You Know You’re A Mom of Boys When

Happy Mother’s Day! 

I wrote this a while back over at BellazizasFavorites.com and thought it was worth sharing again!

You Know You’re A Mom of Boys When:

There is pee…everywhere…forget toilet seats, it’s everywhere people!

There are numerous daily conversations about underwear, snot and butts…in a completely serious manner.

There are numerous daily conversations about underwear, snot and butts…in a completely ridiculous and silly manner.

There are underwear strewn about the house in very strange places for no particular reason whatsoever. (case in point)

We use the word underwear a lot.

I am ALWAYS out of food. They are like little garbage disposals.

There is no pink to be found, except for the clothes on my back. And I barely get away with that. (”Mom, that’s a girl color!” HELLO! I’M A GIRL!!)

I have more hot wheels in my purse than I do cosmetics.

I break up at least 2-3 wrestling matches a day. Some with tears, most with screaming.

I can quote Star Wars…this is not something I am proud of, it’s just a fact.

I can make shooting noises, differing between pistols and bombs and such…again, not a super proud moment.

It only takes two dressers completely emptied to cover a small bedroom floor with clothes. This fact has been proven numerous times and you will come to find out all kinds of things that can cover the floor when you have boys.

Body parts…don’t get me started on that one.

Lego pieces can not be easily found in vacuum bags…or dog poop. Just sayin’.

Bath time is about the same as the “Will It Float” segments on the Late Show with David Letterman.

Photo shoots look like this:

And before it’s all over with, like this:

I can’t complain though. I really DO love being a mom of boys.
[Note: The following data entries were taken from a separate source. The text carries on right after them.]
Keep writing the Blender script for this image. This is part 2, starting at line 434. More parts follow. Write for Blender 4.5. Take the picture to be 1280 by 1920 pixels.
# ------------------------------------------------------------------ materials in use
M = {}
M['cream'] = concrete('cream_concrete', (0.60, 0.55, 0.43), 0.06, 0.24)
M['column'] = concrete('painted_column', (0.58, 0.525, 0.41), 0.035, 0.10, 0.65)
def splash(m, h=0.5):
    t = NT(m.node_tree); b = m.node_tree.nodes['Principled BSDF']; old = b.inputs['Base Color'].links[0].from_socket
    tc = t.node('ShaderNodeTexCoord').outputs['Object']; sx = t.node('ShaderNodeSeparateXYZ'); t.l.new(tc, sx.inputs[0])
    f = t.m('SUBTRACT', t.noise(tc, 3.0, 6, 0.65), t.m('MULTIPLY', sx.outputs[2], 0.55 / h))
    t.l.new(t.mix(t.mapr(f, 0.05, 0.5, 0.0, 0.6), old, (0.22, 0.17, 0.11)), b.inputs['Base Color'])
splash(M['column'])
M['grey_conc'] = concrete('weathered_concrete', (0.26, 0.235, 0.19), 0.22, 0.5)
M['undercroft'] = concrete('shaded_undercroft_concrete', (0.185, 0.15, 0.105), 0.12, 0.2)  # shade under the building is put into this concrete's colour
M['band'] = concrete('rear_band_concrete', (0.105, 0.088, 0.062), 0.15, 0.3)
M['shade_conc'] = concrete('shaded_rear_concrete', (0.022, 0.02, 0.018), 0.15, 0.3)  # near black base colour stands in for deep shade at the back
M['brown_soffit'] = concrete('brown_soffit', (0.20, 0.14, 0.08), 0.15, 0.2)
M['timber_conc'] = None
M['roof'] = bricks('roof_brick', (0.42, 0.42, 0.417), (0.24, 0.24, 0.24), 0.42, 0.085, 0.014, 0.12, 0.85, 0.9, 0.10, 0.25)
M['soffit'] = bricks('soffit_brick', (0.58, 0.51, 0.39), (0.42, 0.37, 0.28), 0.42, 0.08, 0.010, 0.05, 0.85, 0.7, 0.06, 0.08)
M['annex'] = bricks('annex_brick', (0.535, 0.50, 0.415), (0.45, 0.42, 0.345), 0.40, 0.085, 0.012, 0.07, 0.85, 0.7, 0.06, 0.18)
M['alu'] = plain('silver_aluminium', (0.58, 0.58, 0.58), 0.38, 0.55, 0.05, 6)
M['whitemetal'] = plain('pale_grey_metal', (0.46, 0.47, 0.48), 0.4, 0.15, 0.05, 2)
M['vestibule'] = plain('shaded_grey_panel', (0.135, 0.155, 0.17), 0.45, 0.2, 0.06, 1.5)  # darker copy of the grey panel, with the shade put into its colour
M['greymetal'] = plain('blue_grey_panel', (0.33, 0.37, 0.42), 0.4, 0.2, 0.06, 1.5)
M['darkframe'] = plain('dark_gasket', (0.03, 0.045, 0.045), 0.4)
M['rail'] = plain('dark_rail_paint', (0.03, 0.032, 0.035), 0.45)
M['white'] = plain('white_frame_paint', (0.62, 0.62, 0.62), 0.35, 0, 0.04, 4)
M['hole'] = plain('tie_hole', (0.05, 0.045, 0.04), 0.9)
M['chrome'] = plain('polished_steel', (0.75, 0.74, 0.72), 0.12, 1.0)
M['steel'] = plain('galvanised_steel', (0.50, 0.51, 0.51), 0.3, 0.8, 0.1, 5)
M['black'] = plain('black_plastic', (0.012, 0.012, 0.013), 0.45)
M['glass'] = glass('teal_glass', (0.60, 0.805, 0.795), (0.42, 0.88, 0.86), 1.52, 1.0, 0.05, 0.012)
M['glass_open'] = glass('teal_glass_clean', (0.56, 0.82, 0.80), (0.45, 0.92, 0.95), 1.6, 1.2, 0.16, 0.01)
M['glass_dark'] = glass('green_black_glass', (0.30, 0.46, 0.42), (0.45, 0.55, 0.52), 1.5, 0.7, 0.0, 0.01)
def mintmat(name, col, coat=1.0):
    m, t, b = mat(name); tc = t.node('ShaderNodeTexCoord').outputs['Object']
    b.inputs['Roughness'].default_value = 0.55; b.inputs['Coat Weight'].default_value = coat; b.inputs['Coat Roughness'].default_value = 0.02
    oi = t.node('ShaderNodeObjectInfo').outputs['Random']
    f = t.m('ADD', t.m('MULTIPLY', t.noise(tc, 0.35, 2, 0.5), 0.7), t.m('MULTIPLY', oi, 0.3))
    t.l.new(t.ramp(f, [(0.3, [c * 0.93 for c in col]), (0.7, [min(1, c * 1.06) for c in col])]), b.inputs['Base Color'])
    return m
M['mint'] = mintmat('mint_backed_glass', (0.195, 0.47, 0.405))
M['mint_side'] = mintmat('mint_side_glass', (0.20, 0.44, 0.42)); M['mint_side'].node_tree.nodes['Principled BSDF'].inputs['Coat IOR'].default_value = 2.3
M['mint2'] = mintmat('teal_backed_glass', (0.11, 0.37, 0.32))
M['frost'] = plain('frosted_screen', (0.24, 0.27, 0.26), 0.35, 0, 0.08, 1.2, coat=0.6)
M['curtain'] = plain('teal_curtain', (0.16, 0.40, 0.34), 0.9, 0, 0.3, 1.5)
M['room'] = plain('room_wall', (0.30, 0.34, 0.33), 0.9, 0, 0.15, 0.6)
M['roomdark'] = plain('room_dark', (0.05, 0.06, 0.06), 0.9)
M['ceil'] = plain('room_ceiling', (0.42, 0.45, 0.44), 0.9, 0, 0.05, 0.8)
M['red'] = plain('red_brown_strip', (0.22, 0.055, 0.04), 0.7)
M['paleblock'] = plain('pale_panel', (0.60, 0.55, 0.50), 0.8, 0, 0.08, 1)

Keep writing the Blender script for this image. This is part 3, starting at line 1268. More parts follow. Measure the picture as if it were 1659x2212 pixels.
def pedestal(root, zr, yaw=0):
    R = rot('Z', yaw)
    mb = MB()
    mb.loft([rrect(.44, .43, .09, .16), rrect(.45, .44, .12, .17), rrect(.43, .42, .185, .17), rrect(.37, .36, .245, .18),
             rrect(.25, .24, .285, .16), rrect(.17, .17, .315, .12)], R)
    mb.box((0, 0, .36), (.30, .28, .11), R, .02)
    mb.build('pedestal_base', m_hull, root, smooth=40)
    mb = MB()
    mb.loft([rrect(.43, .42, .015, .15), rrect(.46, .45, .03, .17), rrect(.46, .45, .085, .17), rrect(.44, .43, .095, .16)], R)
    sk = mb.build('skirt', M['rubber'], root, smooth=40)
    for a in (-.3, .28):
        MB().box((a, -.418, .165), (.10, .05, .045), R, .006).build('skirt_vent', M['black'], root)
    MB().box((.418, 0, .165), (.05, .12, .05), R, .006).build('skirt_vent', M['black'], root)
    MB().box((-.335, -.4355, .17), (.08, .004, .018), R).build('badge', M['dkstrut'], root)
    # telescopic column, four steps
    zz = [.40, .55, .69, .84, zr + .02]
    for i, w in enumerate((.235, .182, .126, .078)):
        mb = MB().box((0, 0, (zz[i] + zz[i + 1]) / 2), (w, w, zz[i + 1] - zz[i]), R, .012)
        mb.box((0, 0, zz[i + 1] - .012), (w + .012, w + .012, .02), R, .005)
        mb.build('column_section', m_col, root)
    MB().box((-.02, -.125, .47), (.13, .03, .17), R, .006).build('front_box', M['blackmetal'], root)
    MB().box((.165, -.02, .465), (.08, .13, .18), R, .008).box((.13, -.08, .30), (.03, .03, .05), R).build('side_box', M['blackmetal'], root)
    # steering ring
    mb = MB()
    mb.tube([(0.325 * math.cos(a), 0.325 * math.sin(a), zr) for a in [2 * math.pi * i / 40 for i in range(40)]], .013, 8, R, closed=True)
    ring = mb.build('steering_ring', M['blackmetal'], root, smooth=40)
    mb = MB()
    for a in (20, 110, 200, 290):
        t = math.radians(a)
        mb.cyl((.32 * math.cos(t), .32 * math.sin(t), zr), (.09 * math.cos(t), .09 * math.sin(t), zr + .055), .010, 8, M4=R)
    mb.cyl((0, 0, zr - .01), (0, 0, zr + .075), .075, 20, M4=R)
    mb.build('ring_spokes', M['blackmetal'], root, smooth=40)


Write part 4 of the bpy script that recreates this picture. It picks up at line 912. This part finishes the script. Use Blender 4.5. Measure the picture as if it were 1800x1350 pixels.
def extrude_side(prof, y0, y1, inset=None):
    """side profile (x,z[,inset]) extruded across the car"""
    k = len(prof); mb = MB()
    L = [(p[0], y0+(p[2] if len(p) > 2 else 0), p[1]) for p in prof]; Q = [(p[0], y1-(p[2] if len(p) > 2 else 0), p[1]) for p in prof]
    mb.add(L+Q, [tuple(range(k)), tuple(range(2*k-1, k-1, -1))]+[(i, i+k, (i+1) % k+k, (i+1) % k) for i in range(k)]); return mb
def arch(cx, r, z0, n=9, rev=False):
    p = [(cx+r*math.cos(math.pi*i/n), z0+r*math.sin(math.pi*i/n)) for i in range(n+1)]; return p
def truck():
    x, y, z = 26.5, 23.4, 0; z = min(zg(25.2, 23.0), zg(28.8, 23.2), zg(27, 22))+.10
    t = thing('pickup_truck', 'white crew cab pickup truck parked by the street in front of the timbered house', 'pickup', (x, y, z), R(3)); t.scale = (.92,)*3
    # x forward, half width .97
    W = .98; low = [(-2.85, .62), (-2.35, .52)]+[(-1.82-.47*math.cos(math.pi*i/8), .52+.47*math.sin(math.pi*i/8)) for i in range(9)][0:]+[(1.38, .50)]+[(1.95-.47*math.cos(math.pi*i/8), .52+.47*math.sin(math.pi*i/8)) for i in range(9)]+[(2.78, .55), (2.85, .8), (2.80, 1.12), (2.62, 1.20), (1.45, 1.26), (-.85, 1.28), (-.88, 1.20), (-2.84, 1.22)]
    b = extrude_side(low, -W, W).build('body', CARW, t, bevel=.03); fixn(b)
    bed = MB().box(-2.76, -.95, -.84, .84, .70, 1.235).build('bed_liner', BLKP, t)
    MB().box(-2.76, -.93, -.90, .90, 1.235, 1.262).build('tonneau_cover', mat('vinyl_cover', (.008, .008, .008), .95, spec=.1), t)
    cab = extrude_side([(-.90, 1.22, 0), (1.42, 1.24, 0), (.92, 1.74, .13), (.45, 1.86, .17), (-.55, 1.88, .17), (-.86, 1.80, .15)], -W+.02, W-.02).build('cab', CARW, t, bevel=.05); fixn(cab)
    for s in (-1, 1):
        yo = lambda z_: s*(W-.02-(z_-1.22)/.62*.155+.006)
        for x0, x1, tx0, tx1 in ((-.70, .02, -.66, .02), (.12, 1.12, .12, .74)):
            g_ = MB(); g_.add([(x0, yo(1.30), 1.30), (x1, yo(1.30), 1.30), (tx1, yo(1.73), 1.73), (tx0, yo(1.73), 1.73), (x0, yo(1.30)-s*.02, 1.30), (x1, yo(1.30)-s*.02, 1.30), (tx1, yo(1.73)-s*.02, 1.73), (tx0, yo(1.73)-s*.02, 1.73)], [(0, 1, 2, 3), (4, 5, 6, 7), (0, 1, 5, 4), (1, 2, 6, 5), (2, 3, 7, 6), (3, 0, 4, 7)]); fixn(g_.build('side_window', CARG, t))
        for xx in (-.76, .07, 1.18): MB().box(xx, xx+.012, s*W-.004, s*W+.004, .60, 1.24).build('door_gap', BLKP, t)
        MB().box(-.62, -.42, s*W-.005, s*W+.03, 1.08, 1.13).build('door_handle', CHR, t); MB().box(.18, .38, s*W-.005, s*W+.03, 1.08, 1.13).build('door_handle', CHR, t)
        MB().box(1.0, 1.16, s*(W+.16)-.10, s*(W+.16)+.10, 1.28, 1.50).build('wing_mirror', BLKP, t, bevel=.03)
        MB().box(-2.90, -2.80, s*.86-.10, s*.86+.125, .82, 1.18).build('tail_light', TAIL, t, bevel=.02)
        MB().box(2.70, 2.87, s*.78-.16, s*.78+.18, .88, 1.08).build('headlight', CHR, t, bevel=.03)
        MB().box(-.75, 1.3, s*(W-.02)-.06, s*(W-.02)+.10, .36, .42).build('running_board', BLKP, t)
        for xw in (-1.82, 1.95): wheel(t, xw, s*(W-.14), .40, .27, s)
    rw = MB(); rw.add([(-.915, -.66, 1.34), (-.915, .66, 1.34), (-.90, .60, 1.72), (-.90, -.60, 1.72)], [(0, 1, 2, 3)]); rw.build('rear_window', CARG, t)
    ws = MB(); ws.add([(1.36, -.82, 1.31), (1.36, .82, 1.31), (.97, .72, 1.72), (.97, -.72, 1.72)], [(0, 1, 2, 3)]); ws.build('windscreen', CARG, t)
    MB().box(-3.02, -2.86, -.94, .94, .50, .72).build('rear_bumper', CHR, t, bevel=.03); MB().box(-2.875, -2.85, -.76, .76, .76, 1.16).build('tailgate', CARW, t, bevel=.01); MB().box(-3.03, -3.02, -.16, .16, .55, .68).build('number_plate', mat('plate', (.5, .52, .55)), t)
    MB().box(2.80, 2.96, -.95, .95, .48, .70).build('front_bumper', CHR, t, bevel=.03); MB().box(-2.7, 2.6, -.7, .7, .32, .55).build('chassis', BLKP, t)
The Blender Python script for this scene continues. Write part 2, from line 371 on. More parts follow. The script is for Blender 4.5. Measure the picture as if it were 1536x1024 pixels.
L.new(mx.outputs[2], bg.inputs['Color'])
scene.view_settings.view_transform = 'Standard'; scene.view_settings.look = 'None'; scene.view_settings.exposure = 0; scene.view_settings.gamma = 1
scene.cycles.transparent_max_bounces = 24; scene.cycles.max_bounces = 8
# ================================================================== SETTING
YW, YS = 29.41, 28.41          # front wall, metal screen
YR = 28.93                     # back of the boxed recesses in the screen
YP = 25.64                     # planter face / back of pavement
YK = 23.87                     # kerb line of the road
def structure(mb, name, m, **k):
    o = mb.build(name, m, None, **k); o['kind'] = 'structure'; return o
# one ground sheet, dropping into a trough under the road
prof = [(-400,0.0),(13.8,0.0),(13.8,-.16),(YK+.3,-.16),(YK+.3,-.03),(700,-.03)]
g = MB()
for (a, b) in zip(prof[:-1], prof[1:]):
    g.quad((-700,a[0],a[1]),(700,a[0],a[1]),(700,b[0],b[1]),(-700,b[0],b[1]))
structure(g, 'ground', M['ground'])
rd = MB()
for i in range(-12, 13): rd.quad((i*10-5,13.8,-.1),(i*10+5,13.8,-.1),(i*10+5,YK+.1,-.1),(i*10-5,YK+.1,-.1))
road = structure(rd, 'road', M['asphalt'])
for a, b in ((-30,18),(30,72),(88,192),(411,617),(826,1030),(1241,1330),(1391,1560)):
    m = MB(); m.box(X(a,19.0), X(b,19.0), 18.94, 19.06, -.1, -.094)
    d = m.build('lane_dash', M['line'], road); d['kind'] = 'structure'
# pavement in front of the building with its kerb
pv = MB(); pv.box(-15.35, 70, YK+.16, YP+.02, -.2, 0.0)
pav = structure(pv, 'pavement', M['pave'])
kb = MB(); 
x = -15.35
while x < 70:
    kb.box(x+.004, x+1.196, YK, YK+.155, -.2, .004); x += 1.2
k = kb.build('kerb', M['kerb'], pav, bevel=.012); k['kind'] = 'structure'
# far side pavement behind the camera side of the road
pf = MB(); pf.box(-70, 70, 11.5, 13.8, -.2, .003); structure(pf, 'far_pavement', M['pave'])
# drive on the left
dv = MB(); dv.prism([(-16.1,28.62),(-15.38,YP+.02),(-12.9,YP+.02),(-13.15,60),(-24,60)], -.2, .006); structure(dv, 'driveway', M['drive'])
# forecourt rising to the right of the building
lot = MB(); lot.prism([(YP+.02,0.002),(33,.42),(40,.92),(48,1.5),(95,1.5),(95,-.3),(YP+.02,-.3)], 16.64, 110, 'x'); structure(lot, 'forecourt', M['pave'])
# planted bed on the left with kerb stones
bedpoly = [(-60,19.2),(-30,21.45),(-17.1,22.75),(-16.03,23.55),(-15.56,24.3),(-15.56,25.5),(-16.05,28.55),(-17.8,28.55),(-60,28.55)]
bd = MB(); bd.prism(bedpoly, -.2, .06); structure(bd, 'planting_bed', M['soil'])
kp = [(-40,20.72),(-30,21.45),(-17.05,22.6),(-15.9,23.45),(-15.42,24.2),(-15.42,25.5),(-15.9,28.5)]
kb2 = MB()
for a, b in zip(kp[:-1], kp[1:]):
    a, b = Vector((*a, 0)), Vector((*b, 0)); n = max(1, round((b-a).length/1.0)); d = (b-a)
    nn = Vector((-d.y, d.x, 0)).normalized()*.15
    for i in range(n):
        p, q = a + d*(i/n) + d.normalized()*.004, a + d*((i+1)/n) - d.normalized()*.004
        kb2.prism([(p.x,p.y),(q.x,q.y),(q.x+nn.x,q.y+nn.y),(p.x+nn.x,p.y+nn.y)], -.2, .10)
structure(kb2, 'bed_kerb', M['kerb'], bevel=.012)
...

Dirty underwear and all.

Because being a Mom of boys also means that I get to play Monopoly Jr on a Friday night and have my Momma’s boy say, “Mom, I made our cars kiss!”

AND…Two Words: Coach Mom

Being a Mom of boys is something special, that’s for sure.  So bring on the legos up the nose and the “you’re the best mom ever” Mother’s Day cards with pictures of us shooting guns together.  I’m ready for it all.